Let's get a few things out of the way: Victor Mete is a good, young defenseman. The fourth-round pick from 2016 is in his third NHL season at just 21 years of age, playing a position where skaters hit their prime the latest - usually around the ages of 25-26 years old - and has been good enough to suit up for 127 games thus far, usually on the first pairing with Montréal Canadiens captain Shea Weber, facing the opposition's top six forwards.
He is a very good and pretty quick skater who makes a great first pass, and his shot is hard enough to make it to the net but usually better for deflections than an actual scoring threat, at least for now; he's been working at improving it all summer and will likely continue to do so for the next few years at least.
Defensively, although still learning the ropes at the second-hardest position a skater can have (centre being the first), he is good enough to make up for Weber's more-obvious-by-the-game lack of speed, and his skill and agility complement his partner's grit and toughness superbly in their own zone on most nights - they just have a hard time against teams that are all-skill-and-speed like the Tampa Bay Lightning.
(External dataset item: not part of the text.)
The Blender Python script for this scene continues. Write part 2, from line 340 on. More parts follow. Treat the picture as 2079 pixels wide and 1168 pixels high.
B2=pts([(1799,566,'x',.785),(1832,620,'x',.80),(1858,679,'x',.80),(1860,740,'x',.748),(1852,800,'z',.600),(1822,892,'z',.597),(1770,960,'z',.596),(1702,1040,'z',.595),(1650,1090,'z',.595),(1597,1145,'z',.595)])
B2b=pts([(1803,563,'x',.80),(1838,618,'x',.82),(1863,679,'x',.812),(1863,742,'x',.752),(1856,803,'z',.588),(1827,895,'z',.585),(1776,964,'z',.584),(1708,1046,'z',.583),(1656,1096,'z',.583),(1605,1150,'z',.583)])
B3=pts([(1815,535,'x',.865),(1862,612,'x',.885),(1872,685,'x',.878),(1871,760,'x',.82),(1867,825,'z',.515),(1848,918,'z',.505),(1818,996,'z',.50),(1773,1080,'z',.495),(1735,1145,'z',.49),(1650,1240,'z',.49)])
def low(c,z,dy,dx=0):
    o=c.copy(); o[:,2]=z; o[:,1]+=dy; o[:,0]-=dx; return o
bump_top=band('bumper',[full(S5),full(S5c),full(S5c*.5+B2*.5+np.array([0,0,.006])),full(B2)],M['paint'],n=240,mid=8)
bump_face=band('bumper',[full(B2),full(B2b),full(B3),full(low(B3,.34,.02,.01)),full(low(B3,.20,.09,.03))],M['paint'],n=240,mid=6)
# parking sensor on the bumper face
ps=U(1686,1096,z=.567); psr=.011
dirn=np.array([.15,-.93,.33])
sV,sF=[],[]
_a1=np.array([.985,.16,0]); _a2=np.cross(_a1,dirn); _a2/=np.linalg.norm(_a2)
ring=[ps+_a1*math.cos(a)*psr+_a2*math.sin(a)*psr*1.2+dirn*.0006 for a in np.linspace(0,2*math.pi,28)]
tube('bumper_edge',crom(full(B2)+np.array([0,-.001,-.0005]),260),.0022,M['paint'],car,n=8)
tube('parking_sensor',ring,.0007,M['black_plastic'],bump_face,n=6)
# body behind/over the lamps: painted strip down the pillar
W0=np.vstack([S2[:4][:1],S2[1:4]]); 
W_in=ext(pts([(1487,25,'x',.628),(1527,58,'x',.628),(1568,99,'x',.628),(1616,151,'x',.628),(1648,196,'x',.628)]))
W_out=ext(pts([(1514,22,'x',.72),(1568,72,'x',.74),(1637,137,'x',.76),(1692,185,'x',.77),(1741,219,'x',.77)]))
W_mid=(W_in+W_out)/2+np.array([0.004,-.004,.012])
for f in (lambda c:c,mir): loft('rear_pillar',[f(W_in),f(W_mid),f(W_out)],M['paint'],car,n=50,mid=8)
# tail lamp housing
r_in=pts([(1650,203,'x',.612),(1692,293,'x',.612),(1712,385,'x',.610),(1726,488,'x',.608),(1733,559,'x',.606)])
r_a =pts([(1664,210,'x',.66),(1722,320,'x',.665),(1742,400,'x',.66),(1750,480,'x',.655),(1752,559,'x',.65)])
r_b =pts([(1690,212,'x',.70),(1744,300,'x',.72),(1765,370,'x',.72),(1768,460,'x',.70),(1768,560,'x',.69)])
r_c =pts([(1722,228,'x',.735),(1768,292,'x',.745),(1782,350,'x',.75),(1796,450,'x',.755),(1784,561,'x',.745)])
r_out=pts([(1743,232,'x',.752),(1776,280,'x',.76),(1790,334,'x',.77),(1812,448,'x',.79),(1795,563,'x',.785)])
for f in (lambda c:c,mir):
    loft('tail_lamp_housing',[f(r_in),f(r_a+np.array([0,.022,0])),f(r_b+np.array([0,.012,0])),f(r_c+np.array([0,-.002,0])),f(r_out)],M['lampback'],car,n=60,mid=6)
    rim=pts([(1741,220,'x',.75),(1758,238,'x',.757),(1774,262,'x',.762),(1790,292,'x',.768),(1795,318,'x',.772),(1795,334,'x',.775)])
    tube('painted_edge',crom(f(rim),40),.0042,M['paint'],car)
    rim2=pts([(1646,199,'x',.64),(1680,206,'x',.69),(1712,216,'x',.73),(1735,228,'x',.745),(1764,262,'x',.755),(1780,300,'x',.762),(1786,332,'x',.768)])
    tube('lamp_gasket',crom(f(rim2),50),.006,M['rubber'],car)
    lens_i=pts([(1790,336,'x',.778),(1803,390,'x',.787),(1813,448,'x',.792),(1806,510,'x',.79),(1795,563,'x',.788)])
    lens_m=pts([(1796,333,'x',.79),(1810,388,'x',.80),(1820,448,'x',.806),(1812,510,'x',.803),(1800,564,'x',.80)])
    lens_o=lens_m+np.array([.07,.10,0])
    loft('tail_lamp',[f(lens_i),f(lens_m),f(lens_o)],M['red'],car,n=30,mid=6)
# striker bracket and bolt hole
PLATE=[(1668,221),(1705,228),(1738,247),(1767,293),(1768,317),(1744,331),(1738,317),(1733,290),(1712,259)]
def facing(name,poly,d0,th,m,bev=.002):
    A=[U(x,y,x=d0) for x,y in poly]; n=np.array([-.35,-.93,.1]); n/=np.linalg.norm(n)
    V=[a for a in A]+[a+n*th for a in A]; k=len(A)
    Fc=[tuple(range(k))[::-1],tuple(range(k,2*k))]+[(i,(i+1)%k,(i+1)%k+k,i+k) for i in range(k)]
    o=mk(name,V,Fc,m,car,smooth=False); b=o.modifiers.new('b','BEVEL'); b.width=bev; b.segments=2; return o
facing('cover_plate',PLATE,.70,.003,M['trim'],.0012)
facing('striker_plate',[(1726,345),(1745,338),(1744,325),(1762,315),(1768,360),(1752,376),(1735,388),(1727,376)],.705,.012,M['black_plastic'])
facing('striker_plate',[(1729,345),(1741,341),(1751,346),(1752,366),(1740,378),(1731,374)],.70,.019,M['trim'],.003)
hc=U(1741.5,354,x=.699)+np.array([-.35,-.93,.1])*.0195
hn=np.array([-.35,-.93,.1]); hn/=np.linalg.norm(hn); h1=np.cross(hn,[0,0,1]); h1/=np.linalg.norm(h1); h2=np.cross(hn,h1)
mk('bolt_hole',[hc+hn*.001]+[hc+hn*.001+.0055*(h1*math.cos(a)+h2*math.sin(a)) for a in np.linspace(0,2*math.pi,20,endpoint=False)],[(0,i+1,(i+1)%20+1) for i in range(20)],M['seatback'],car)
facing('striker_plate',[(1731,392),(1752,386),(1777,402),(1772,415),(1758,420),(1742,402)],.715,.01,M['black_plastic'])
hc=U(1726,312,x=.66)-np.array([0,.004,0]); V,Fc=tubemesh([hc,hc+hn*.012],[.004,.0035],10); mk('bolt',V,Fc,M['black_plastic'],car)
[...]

It was a statistical anomaly that Mete hadn't scored a single goal in his first 126 NHL games, beating Mike Komisarek's old mark by four games. Komisarek may have been an All-Star, but he was a stay-at-home defenseman's stay-at-home defenseman; Mete is not of that ilk; in time, he will be a fixture on the Habs' powerplay.
So, yeah, Mete scored tonight, a nice goal from the slot that opened the scoring:
Since the Habs won 4-0, it was also the game-winning goal. It was the first time this season that Carey Price surrendered fewer than three goals, so he'll be glad the Western Conference's worst team, the Minnesota Wild, were in town to help him beat a shameful streak of his own, shooting a measly 17 times on the net-minder.
Mete's so good that he has suited up for Team Canada twice internationally, winning gold at both the 2015 Ivan Hlinka Memorial Tournament and the 2018 World Juniors, where he was named alternate captain; card #53 from Upper Deck's 2016-17 Team Canada Juniors/Women set shows him wearing #28 at the former:
He signed it in black sharpie - tagging his jersey number (28) at the end - this summer at the Habs' practice facility in Brossard, on Montréal's South Shore. I told him that not only was he due to score early in the season, but Murphy's Law would probably make it that he'd get a hat trick while he was at it. Maybe he'll just net game-winners, the same way the Buffalo Sabres' Victor Olofsson is only getting powerplay markers.